Reproductive Justice


Reproductive Justice: A Reform Jewish Issue

For nearly 85 years, Women of Reform Judaism has been a leading advocate for reproductive rights and health, adopting more than a dozen resolutions affirming a strong and vocal stance and mobilizing its members to speak out for the rights of women[1] to exercise moral authority over their own bodies. WRJ was among the first in our Movement to call for access to information about contraception in 1935 and for abortion reform in 1965.

On the matter of abortion, WRJ stated: “We believe that the right to choose on the matter of abortions is a personal decision based on religious, moral or cultural values and beliefs; it should not be determined for others by special interest groups whether religious or otherwise, nor should government be the enforcing agency for their points of view” (Women’s Rights, 1977).

Similarly, the Union for Reform Judaism (URJ), Central Conference of American Rabbis (CCAR), and other Reform Movement affiliates have long supported a woman’s right to make decisions about her own reproductive health according to her own beliefs.
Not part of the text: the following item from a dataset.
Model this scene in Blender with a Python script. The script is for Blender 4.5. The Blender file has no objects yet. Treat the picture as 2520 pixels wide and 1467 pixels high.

Prior to Roe v. Wade, the Reform Movement cited a “moral imperative to modernize abortion legislation,” lamenting that “illegal abortions yearly take a tragic and needless toll” (Abortion Reform, 1967). When Roe v. Wade legalized abortion, the Union for Reform Judaism applauded the decision and issued a resolution opposing government restrictions that would limit access to abortion services (Abortion, 1975 & Free Choice in Abortion, 1981).

In the decades following this landmark court decision, there have been countless attempts to erode the constitutional right to an abortion on both a federal and state-wide level. While Roe continues to be the law of the land, subsequent court decisions, federal laws, and state restrictions have made abortion inaccessible, unaffordable, and out of reach for millions of Americans. The state of reproductive choice has never been more at risk.